I ordered a couple of 6′ long, maple 1x4’s to mill up into some frames. I wanted a narrow, yet deep frame for each. So they were essentially cut into 1x2’s, framed in the “skinny” direction. The boards were pretty rough, with lots of chatter marks and sniping. I don’t have a planar, but I was able to smooth them down with my belt sander. Ripping the pieces into narrow boards certainly relieved a lot of strain, to the point I was concerned I wouldn’t have enough straight sections to make decent frames! But the hockey stick end aside, I was able to measure and miter each board to fit the mirrors. I cut the dados on the table saw. The glue-up for the frames was pretty easy, though having only one band clamp and limited work space meant I had to make one at a time.
Bad chatter and snipe on these boards, but they were gorgeous maple! How do you spell relief? W‑A-R‑P! Seriously, look at that hockey stick I had to shove through the table saw!
I tried using some plain spar urethane at first on a sample piece to try to match the cabinetry, which while also maple is now over 12 years old. It wasn’t nearly a dark enough match, but my son helped me pick out a close color of get stain at Woodcraft to match one of the false drawer fronts. So, American Oak color wiped on very thin and then finished with spar urethane spray does a very good job of matching older maple, if you ever find yourself needing to do such a thing. Just be sure to do a better job cleaning up your glue and wood filler than I did first.
The frames were built around the mirror, which I then lifted out and set aside. This combo gave me a nicely aged maple color that perfectly matched the cabinetry.

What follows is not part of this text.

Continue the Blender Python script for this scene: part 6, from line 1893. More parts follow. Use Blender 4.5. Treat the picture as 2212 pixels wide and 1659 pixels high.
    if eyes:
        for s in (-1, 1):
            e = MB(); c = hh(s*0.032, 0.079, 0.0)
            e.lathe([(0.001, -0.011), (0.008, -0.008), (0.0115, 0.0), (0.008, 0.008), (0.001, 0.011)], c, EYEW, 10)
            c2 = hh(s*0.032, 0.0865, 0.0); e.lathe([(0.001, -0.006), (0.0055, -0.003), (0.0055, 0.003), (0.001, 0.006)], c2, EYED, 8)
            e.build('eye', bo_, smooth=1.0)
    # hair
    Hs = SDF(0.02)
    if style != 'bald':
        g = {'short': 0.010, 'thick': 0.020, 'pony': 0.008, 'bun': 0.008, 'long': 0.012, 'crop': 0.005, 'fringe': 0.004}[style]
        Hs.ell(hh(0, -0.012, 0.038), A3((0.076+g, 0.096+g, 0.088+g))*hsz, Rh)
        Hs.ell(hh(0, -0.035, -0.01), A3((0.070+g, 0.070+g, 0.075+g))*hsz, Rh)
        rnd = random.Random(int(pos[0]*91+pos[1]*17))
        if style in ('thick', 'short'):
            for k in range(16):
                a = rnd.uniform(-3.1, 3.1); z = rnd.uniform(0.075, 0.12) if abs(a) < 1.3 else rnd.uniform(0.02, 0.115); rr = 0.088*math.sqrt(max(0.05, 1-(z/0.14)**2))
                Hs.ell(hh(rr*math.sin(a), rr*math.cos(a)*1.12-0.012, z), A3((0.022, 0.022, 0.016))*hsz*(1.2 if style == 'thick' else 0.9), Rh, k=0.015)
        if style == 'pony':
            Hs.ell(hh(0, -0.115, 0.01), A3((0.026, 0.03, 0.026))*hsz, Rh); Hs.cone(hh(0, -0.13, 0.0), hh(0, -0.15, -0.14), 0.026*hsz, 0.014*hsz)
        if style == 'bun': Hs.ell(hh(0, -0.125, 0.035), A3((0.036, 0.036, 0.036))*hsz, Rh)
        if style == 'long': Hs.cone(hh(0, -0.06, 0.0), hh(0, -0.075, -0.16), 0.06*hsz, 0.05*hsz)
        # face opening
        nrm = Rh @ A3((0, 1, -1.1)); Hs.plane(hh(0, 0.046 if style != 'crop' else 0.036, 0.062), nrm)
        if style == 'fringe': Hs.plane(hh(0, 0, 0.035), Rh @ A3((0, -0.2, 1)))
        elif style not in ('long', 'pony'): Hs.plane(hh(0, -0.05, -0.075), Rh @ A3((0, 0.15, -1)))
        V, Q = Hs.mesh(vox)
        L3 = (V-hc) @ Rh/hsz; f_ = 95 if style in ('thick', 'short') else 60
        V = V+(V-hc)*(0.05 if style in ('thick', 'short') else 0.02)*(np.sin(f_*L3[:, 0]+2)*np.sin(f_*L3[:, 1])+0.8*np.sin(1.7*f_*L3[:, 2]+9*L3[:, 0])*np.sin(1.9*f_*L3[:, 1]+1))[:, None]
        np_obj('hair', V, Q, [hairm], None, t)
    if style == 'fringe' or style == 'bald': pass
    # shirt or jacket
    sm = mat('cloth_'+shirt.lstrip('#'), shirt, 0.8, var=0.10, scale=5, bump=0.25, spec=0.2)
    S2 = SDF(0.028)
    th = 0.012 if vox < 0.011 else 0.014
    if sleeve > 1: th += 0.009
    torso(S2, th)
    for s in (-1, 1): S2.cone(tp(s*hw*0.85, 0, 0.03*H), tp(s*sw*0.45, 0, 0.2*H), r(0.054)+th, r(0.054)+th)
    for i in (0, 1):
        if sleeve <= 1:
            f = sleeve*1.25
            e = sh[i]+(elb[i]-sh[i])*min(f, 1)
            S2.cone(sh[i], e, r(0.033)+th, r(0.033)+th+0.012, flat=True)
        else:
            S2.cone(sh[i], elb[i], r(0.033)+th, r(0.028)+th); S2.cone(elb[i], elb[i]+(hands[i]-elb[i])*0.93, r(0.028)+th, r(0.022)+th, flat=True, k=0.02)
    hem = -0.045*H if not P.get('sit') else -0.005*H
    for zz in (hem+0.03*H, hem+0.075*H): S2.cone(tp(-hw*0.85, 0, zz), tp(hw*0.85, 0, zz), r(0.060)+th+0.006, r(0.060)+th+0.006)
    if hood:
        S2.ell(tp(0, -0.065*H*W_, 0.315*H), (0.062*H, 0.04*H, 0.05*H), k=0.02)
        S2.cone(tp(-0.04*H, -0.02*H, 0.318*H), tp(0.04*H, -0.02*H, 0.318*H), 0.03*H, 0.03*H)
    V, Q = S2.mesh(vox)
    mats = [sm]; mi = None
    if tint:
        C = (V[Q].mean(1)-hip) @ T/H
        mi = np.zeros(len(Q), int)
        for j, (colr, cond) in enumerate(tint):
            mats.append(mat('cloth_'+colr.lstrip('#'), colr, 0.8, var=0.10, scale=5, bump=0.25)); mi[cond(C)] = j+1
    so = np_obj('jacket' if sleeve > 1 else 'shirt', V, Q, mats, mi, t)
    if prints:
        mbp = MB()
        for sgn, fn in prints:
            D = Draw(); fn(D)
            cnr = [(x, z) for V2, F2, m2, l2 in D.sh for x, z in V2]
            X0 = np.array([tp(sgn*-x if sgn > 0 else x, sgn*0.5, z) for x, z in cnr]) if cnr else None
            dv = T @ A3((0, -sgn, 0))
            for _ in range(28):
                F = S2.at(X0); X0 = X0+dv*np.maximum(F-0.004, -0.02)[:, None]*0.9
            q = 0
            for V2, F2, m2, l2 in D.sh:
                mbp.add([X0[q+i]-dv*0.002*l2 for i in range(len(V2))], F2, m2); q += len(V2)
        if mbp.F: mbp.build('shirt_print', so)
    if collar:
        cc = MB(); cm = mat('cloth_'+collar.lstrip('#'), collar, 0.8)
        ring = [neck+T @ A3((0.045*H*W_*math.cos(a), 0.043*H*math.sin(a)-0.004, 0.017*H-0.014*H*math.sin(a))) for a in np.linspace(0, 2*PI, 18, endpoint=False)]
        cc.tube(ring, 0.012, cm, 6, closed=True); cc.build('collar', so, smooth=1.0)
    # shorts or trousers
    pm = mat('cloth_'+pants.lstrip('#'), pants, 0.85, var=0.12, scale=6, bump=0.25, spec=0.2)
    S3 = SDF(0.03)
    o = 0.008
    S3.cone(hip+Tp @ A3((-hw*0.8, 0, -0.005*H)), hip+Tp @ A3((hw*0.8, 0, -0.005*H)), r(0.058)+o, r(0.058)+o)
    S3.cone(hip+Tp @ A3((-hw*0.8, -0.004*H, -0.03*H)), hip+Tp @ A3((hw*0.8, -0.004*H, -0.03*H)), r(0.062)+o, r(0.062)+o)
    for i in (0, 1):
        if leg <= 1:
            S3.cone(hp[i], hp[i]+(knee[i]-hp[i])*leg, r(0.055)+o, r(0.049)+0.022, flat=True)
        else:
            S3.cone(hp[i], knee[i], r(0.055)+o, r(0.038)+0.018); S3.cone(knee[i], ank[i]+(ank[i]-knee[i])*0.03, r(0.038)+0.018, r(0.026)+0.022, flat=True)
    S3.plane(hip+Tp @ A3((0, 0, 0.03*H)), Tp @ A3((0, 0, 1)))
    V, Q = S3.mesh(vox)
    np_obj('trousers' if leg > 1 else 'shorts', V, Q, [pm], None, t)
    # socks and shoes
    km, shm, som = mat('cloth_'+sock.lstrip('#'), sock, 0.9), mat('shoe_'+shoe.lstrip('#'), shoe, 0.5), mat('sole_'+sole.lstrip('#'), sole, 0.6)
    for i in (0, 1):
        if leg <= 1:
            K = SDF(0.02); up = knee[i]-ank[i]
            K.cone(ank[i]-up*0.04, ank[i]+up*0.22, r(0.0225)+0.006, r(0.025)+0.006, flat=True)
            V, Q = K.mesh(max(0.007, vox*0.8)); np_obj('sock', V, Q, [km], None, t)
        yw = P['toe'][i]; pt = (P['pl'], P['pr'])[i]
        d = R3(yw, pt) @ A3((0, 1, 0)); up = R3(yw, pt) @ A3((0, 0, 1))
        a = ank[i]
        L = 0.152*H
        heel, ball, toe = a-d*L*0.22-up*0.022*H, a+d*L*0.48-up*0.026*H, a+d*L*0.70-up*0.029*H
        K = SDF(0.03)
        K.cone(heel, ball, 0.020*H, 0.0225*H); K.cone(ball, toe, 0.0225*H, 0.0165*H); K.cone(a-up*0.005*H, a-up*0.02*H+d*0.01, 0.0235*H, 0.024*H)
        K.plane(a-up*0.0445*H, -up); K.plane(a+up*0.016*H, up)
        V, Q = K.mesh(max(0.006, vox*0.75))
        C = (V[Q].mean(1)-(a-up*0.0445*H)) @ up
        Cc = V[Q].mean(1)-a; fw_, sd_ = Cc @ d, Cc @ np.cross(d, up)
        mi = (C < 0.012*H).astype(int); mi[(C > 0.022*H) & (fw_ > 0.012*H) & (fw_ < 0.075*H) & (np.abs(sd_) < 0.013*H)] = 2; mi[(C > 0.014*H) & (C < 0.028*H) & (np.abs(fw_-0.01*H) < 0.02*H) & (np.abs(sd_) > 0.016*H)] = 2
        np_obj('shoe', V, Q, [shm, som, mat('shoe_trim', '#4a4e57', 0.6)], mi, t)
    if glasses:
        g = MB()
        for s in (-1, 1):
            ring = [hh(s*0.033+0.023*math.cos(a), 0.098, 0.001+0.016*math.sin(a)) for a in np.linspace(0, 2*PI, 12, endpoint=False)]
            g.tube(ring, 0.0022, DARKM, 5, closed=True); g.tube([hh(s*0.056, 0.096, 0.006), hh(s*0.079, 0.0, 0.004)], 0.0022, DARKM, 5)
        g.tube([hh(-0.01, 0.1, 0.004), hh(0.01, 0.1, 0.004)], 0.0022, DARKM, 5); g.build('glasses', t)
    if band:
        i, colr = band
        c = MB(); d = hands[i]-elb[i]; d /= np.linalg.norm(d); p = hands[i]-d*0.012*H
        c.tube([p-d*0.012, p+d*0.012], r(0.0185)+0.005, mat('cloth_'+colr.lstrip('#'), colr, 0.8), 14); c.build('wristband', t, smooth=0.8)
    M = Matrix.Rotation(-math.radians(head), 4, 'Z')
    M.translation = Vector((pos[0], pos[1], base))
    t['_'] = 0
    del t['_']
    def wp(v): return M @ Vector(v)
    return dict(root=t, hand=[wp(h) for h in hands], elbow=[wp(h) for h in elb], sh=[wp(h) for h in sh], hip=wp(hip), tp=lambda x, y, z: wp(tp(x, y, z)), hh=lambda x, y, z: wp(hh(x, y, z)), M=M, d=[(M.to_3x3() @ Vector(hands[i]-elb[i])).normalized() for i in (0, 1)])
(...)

I used an 18gage nailer to reinforce the miter joints from the bottom and top, none of which are visible when hanging. I used some thin foam sheets to pad the mirror and then covered the back with a 1/4″ sheet of plywood. I used a couple of simple metal clips to hold it in place. The narrow frame means that the hanging hooks are visible from the side, but otherwise it’s a very clean and minimal look.
So that’s our final bathroom update! And making those mirrors was a really great experience.